Logically, with all hype aside, the first consideration for UMass is to "keep completing phone calls when they want to," said Kassas. Just as logically, that means starting on the ground floor with VoIP service and soft phones for 900 kids in a residence hall. Unlike some cable operators, the innovation won't stop in the dorm.

More for the students

"We're looking at a way for a student to own a phone number for the four years that they're with us and trying to add value with cell phones," said Daniel Blanchard, associate chief information officer at UMass Amherst. "We'd like to play with dual-mode phones with Wi-Fi VoIP."

Refreshingly, Blanchard admitted "we're not really certain what we're doing ... but the mobile part of this is to try to engage more with our student population or add some value to their telephone experience while they're on campus."

UMass has a WiMAX license and is in drawing-board stages of how that will play into the IP space.

The potential of a vendor-university collaboration is intriguing.

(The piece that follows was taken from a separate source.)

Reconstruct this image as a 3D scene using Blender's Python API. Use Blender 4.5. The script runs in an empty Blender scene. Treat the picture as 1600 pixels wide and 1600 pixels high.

Of course, the product must be there so kids can make calls and the university can charge them for those calls; but a university is an incubator, a place where fertile minds are plowed with new ideas.

First things first

"There are a lot of things that we could explore, (but) really where we are now is installing it in a piece of our residence hall and expecting to roll that out," said Blanchard. "This is mostly a service that we provide."

Another service that Cedar Point hopes to help colleges provide is a targeted early notification system that goes beyond sending messages to cell phones or laptops because in a real emergency, too many of those devices are turned off.

The plan is to use "an end device that plugs into any currently available telephone jack (and) will emit a message in English, a very intensive tone and a very pitching light indoor and outdoor," Kassas said.

Because VoIP is zoned, the messages can be aimed with messages specific to the situation in those areas. The devices eventually will also be used with a WiMAX signal, Kassas said.

"In pleasant times, it will show the score of the sports team and happenings on the university. In emergency times, they will broadcast exact messages to every exact end point," he said. "It's a subject to be discussed for months to come, but we believe it's a solid, feasible step."

Internet2

In another case of bridging the practical with the leading edge, Associate CIO Blanchard is in the Internet2 movement, of which UMass Amherst is a founding member. Internet2 is a university-based effort to provide next-gen production services as well as a platform to develop new networking ideas and protocols via a variety of bandwidth-intensive applications under development in campus and research labs today.

"Cedar Point either has or is in the process of doing Internet2 as a corporate member, (and) we're very interested in working with other Internet2 members," said Blanchard.

Of course, that's all in the future. In September, the seeds of VoIP will be sown for students at the University of Massachusetts in Amherst where, who knows, something really interesting might grow in the next four or five years. Beats planting wheat in Podunk.